Saturday, January 30, 2010

Potentials



Minds tend to extrapolate the present into the future. It’s hard to remember the forest clothed in summer, and easy to imagine winter will stretch on like the snow cover stretches into the forest as far as the eyes can see. It laps up against tree trunks and rolls over fallen branches. The surface of snow unites the forest with the pond, making the world seem like one big shallow sea.

Why shouldn’t it, since snow is water in another guise? Yet the difference between liquid and solid water is not merely academic, and oxygen-breathing mice can build tunnel systems in the crystalline structure of snow that shelters them from both the freezing air and predatory eyes. This is a feat they can’t replicate in liquid water or ice. But the solid state is impermanent.

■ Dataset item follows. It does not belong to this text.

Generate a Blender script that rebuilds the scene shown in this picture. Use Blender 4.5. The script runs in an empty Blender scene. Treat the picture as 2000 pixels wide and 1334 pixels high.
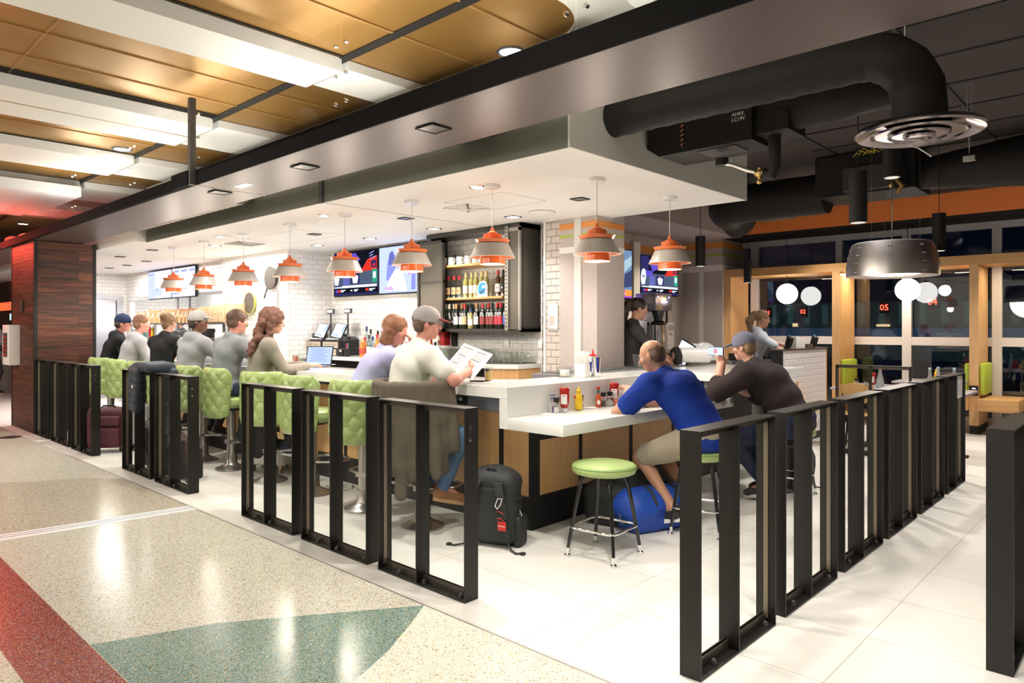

As if to prove the world is never as it seems, this week a storm system brought heavy rains down on the snow that had survived a recent warm snap. The rain swept the land clean of snow so that what had been a virtual sea idly covering the land became active water with places to go. Rivers swelled. Water roared down gorges and flew into the air as great veils of mist.



In the forests and bogs by my job, low areas teemed with muddy water. Creamy sheets of ice lay at or below the surface. The snow melt exposed green moss and rusty dried ferns. The world was saturated by rain and saturated in rich colors. Over it all hung the salty exhalations of decay from disturbed wetland soils.

Just as the snow had the dormant potential to be liquid, undeveloped land can have the potential to hold lots of water. Water can move pretty easily on roads and flat lawns, but bogs have depressions to fill and vegetation, both alive and deceased, to get in the way. It’s hard for the mind to see flooding that’s not happening. Unlike the bloom of summer, the water retention potential of natural areas is best noticed when it’s already gone.